Scripts that build scenes:
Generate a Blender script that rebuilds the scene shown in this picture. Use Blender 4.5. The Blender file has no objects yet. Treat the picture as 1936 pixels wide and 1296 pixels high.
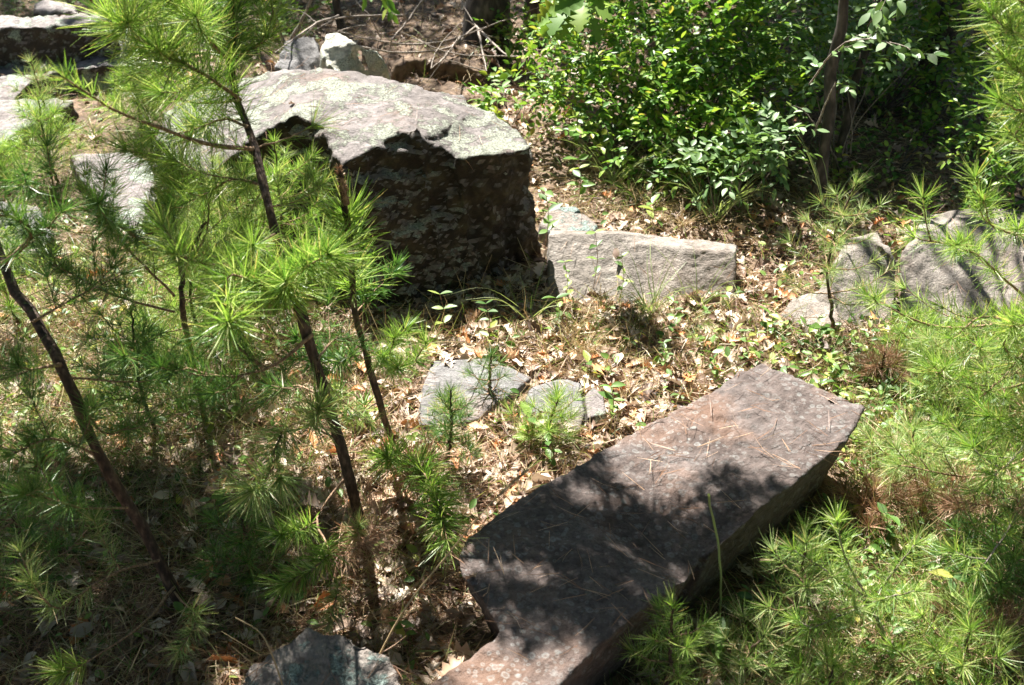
import bpy, bmesh, math, random
import numpy as np
from mathutils import Vector, noise
from mathutils.bvhtree import BVHTree
random.seed(7); rng = np.random.default_rng(11)
sc = bpy.context.scene
R = math.radians

# ---------------------------------------------------------------- camera, sky, sun
W0, H0 = 1936, 1296
HFOV = 50.0; PITCH = 33.0; CZ = 1.7
cam_d = bpy.data.cameras.new('camera'); cam = bpy.data.objects.new('camera', cam_d)
sc.collection.objects.link(cam); sc.camera = cam
cam_d.sensor_width = 36; cam_d.lens = 18/math.tan(R(HFOV/2)); cam_d.clip_end = 400
cam.location = (0, 0, CZ); cam.rotation_euler = (R(90-PITCH), 0, 0)
cam_d.dof.use_dof = True; cam_d.dof.focus_distance = 2.75; cam_d.dof.aperture_fstop = 6.3
F0 = (W0/2)/math.tan(R(HFOV/2))
SD = np.array([-0.26, 0.68, 1.0]); SD = SD/np.linalg.norm(SD)       # towards the sun
elev = math.asin(SD[2]); azim = math.atan2(SD[0], SD[1])
world = bpy.data.worlds.new('World'); sc.world = world; world.use_nodes = True
nt = world.node_tree; bg = nt.nodes['Background']
sky = nt.nodes.new('ShaderNodeTexSky'); sky.sky_type = 'NISHITA'; sky.sun_disc = False
sky.sun_elevation = elev; sky.sun_rotation = azim
nt.links.new(sky.outputs[0], bg.inputs[0]); bg.inputs[1].default_value = 0.05
sun_d = bpy.data.lights.new('sun', 'SUN'); sun_d.energy = 5.0; sun_d.angle = R(0.5); sun_d.color = (1, 0.95, 0.87)
sun = bpy.data.objects.new('sun', sun_d); sc.collection.objects.link(sun)
sun.rotation_euler = Vector(SD).to_track_quat('Z', 'Y').to_euler()
sc.view_settings.view_transform = 'Standard'; sc.view_settings.look = 'None'
sc.view_settings.exposure = 2.0; sc.view_settings.gamma = 1
sc.render.engine = 'CYCLES'
sc.cycles.max_bounces = 5; sc.cycles.diffuse_bounces = 2; sc.cycles.glossy_bounces = 2
sc.cycles.transmission_bounces = 3; sc.cycles.transparent_max_bounces = 4
sc.cycles.caustics_reflective = False; sc.cycles.caustics_refractive = False

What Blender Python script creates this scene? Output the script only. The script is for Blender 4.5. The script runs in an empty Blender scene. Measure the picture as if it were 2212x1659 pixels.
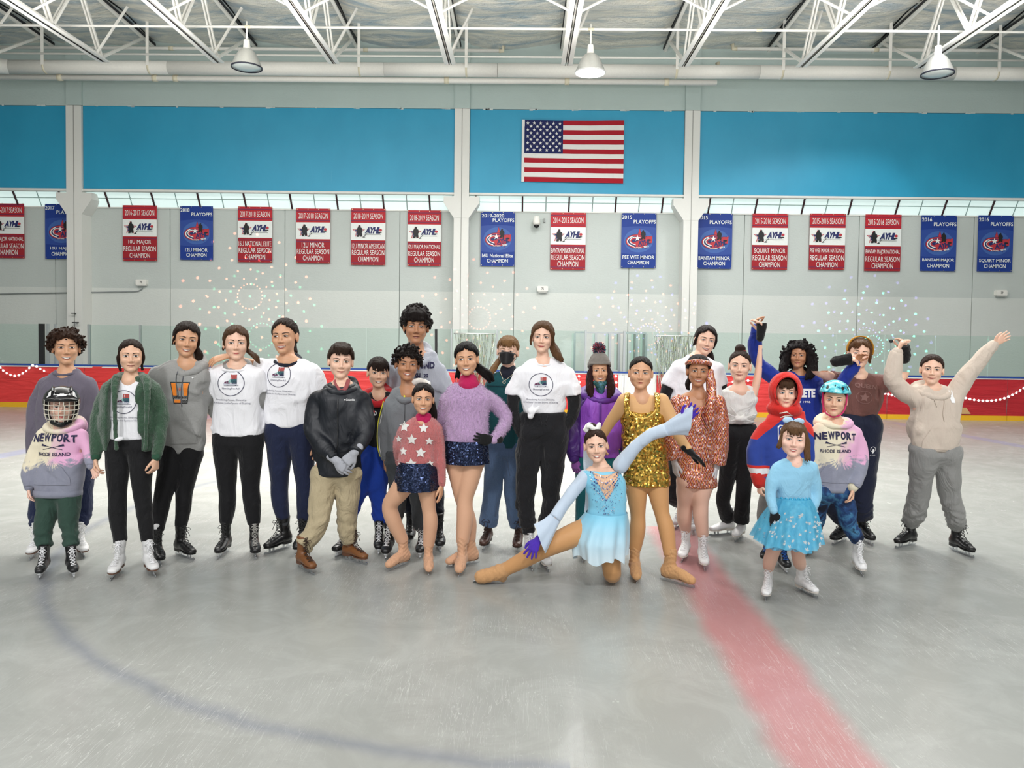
import bpy, bmesh, math, random
import numpy as np
from mathutils import Vector, Matrix
from mathutils.bvhtree import BVHTree

# ------------------------------------------------------------------ camera, world, lights, exposure
FPX, CX, CY = 1660.0, 1106.0, 776.0
CAM = np.array([0.0, 0.0, 1.65])
_a, _p, _r = math.radians(0.83), math.radians(1.92), 0.0125
_f = np.array([-math.sin(_a) * math.cos(_p), math.cos(_a) * math.cos(_p), -math.sin(_p)])
_r0 = np.array([math.cos(_a), math.sin(_a), 0.0])
_u0 = np.cross(_r0, _f)
RV = math.cos(_r) * _r0 + math.sin(_r) * _u0
UV = -math.sin(_r) * _r0 + math.cos(_r) * _u0
FV = _f

def ray(px, py):
    return FV * FPX + RV * (px - CX) + UV * (CY - py)
def W(px, py, D):                      # real-world point seen at a pixel on the plane Y = D
    d = ray(px, py); return CAM + d * (D / d[1])
def G(px, py, z=0.0):                  # real-world point on the ice seen at a pixel
    d = ray(px, py); return CAM + d * ((z - CAM[2]) / d[2])

scene = bpy.context.scene
COL = scene.collection
cam = bpy.data.cameras.new('camera'); camo = bpy.data.objects.new('camera', cam); COL.objects.link(camo)
cam.sensor_width = 36; cam.lens = 36 * FPX / 2212.0; cam.clip_end = 200; cam.shift_y = -(829.5 - CY) / 2212.0
camo.matrix_world = Matrix([[RV[0], UV[0], -FV[0], CAM[0]], [RV[1], UV[1], -FV[1], CAM[1]], [RV[2], UV[2], -FV[2], CAM[2]], [0, 0, 0, 1]])
scene.camera = camo
vs = scene.view_settings
scene.display_settings.display_device = 'sRGB'
vs.view_transform = 'Standard'; vs.look = 'None'; vs.exposure = 0.22; vs.gamma = 1.0; vs.use_curve_mapping = False

world = bpy.data.worlds.new('world'); scene.world = world; world.use_nodes = True
bg = world.node_tree.nodes['Background']; bg.inputs[0].default_value = (0.97, 0.98, 0.97, 1); bg.inputs[1].default_value = 0.34

def area(name, loc, size, power, color=(1, 1, 1), rot=(0, 0, 0), sizey=None):
    l = bpy.data.lights.new(name, 'AREA'); l.energy = power; l.color = color; l.size = size
    if sizey: l.shape = 'RECTANGLE'; l.size_y = sizey
    o = bpy.data.objects.new(name, l); o.location = loc; o.rotation_euler = rot; COL.objects.link(o); return o
# rows of high-bay lamps hanging over the ice (softened by the foil ceiling)
area('lamp_row_near', (0, 1.0, 7.6), 14, 50, (1.0, 0.97, 0.93), (math.radians(22), 0, 0), 3.0)
area('lamp_row_middle', (0, 8.6, 6.9), 18, 260, (1.0, 0.97, 0.93), (0, 0, 0), 2.0)
area('lamp_row_far', (0, 10.6, 6.9), 18, 760, (1.0, 0.98, 0.94), (0, 0, 0), 1.6)
# added upward fill without fixtures, brightens the foil roof and steel
area('roof_fill_near', (0, 6.5, 6.3), 18, 480, (1.0, 0.98, 0.95), (math.pi, 0, 0), 1.5)
area('roof_fill_far', (0, 12.6, 6.0), 20, 400, (1.0, 0.98, 0.95), (math.pi, 0, 0), 1.0)
area('camera_side_fill', (-1.0, -9.0, 4.2), 20, 470, (1.0, 0.98, 0.96), (math.radians(82), 0, 0), 3.5)  # added fill panel behind the camera, brightens the skaters' fronts; no window there
for _x in (-4.2, 0.4, 4.4):
    _l = bpy.data.lights.new('high_bay_spot', 'SPOT'); _l.energy = 900; _l.spot_size = math.radians(72); _l.spot_blend = 0.9; _l.shadow_soft_size = 0.35
    _o = bpy.data.objects.new('high_bay_spot', _l); _o.location = (_x, -2.0, 7.2); _o.rotation_euler = (math.radians(50), 0, 0); COL.objects.link(_o)

for _x in (-4.8, -1.8, 1.4):
    _l = bpy.data.lights.new('high_bay_spot_rink', 'SPOT'); _l.energy = 2100; _l.spot_size = math.radians(80); _l.spot_blend = 1.0; _l.shadow_soft_size = 0.4; _l.color = (1, .97, .92)
    _o = bpy.data.objects.new('high_bay_spot_rink', _l); _o.location = (_x, 9.8, 7.0); COL.objects.link(_o)

_l = bpy.data.lights.new('high_bay_spot_right', 'SPOT'); _l.energy = 420; _l.spot_size = math.radians(130); _l.shadow_soft_size = 0.27
_o = bpy.data.objects.new('high_bay_spot_right', _l); _o.location = W(2065, -95, 13.0); COL.objects.link(_o)

# ------------------------------------------------------------------ tagging and linking
def tag(o, label=None, cat=None, group=None, kind=None):
    if label: o['label'] = label
    if cat: o['category'] = cat
    if group: o['group'] = group
    if kind: o['kind'] = kind
    return o
def empty(name, loc=(0, 0, 0), **k):
    o = bpy.data.objects.new(name, None); o.empty_display_size = 0.1; o.location = tuple(float(v) for v in loc); COL.objects.link(o); return tag(o, **k)
def link(name, me, mats, parent=None, loc=None):
    o = bpy.data.objects.new(name, me); COL.objects.link(o)
    if parent is not None: o.parent = parent
    if loc is not None: o.location = tuple(float(v) for v in loc)
    if mats is not None:
        if not isinstance(mats, (list, tuple)): mats = [mats]
        if len(me.materials) == 0:
            for m in mats: me.materials.append(m)
        else:
            for i, m in enumerate(mats):
                if me.materials[i] != m: o.material_slots[i].link = 'OBJECT'; o.material_slots[i].material = m
    return o
def mesh_np(name, V, F, smooth=True, mi=None):
    """V (n,3), F list of index tuples or (m,4) array"""
    me = bpy.data.meshes.new(name)
    V = np.asarray(V, dtype=np.float32)
    if isinstance(F, np.ndarray):
        m, k = F.shape
        me.vertices.add(len(V)); me.vertices.foreach_set('co', V.ravel())
        me.loops.add(m * k); me.loops.foreach_set('vertex_index', F.astype(np.int32).ravel())
        me.polygons.add(m); me.polygons.foreach_set('loop_start', np.arange(0, m * k, k, dtype=np.int32))
        me.polygons.foreach_set('loop_total', np.full(m, k, dtype=np.int32))
        me.update(calc_edges=True)
    else:
        me.from_pydata(V.tolist(), [], F); me.update()
    if mi is not None: me.polygons.foreach_set('material_index', np.asarray(mi, dtype=np.int32))
    me.polygons.foreach_set('use_smooth', np.full(len(me.polygons), bool(smooth)))
    return me

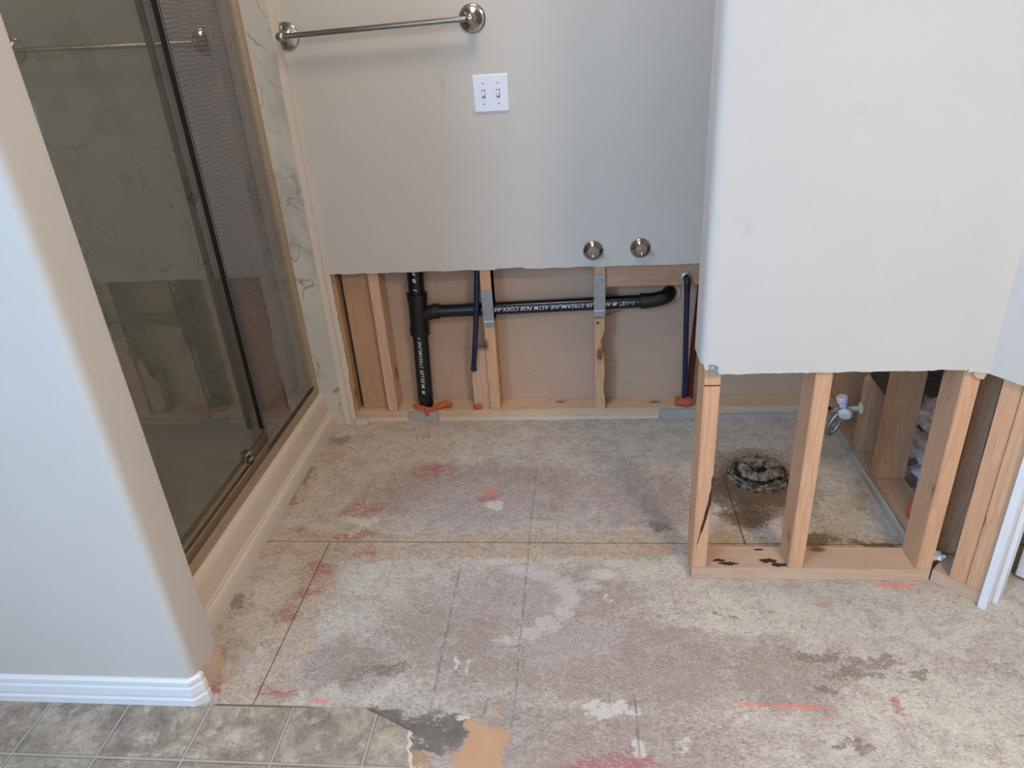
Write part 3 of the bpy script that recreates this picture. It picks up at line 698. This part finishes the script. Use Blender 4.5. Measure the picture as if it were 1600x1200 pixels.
# door leaf beyond
dr = bpy.data.objects.new('door_1', None); C.objects.link(dr); dr.location = (1.106, 1.536, 0); dr.rotation_euler = (0, 0, rz); dr['kind'] = 'structure'
bm = NB(); box(bm, 0, .76, 0, .035, .010, 2.04); bmesh.ops.bevel(bm, geom=bm.edges[:], offset=.002, segments=2, affect='EDGES'); mk('door_leaf', bm, M['white'], dr)
bm = NB(); lathe(bm, [(0, 0), (.03, 0), (.03, .006), (.012, .01), (.012, .035), (.027, .045), (.03, .058), (.02, .07), (0, .073)], 28, (.70, 0, .95), (0, -1, 0)); mk('door_handle', bm, M['nickel'], dr, smooth=40)
bm = NB(); box(bm, .139, .98, 0, .114, 2.06, CEIL); struct(mk('wall_above_door', bm, M['paint_left'], None, (*diag(0, 0), 0), rz))
# strip of diagonal drywall, already part of wall_partition, gets a white caulk smear at the corner
bm = NB(); prism(bm, [(0, 0), (.020, .002), (.030, -.004), (.034, .001), (.028, .010), (.012, .014), (.002, .010)], 0, .0015, axis='Y')
tag(mk('plaster_smear', bm, M['gypsum'], None, (.848, yf-.0017, .617)), 'ragged plaster crumb at the torn drywall corner above the right studs', 'plaster scrap')
bm = NB(); prism(bm, [(0, 0), (.012, -.012), (.026, -.016), (.030, -.002), (.018, .004)], 0, .0012, axis='Y')
tag(mk('paper_flap', bm, M['torn'], None, (.862, yf+.004, .612)), 'torn brown paper flap hanging over the top of the right partition stud', 'paper scrap')

# remains of drywall along the foot of the back wall
def rem(x0_, x1_, h_, mat, label, dy=0):
    n_ = max(6, int((x1_-x0_)/.012)); top = [(x0_+(x1_-x0_)*k/n_, h_+.0022*noise.noise(Vector((k*.9, x0_*9, h_*50)))) for k in range(n_+1)]
    bm = NB(); prism(bm, [(x1_, 0), (x0_, 0)]+top, D+dy, YS-.0004, axis='Y', side=0)
    return tag(mk('drywall_strip', bm, M[mat]), label, 'drywall remnant', 'drywall remnants along the back wall')
rem(-.90, -.688, .012, 'gypsum', 'thin torn drywall strip on the floor at the left end of the back wall')
rem(-.686, -.570, .036, 'paper', 'taller grey drywall scrap left on the floor under the vertical black pipe')
rem(-.568, .278, .011, 'gypsum', 'long thin drywall strip along the floor between pipe and blue tube')
rem(.280, .44, .036, 'paper', 'taller grey drywall scrap at the foot of the right dark blue tube')
rem(.442, .872, .013, 'paper', 'thin drywall strip along the back of the toilet alcove')
bm = NB(); prism(bm, [(1.64, 0), (2.38, 0), (2.38, .020), (2.2, .023), (2.0, .019), (1.85, .024), (1.64, .021)], .8797, xw-.0004, axis='X')
tag(mk('drywall_strip', bm, M['paper']), 'grey drywall strip along the right side of the alcove floor', 'drywall remnant')
bm = NB(); prism(bm, [(0, 0), (.03, -.002), (.046, .006), (.040, .020), (.02, .024), (.004, .018)], .0, .020, axis='Z')
tag(mk('wood_chip', bm, M['ivory'], None, (-.893, D-.026, 0.0)), 'pale splinter lying at the bottom left end of the back wall', 'splinter')
# splinters on the far-side paper
def splinter(pts, r_, label):
    bm = NB(); tube(bm, pts, r_, 6, rf=lambda u: 1-.85*u); tag(mk('wood_splinter', bm, M['woodZp']), label, 'splinter')
splinter([(.072, YB-.012, .375), (.11, YB-.006, .392), (.15, YB-.003, .402)], .006, 'pale wood splinter on the paper right of the splintered stud, below the horizontal pipe')
splinter([(.070, YB-.03, .195), (.10, YB-.02, .197), (.135, YB-.01, .196)], .0015, 'thin nail sticking out right of the splintered stud')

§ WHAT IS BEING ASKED
The answer is a single number: how many lines include the word "this"?

§ EXERCISE OUTPUT
3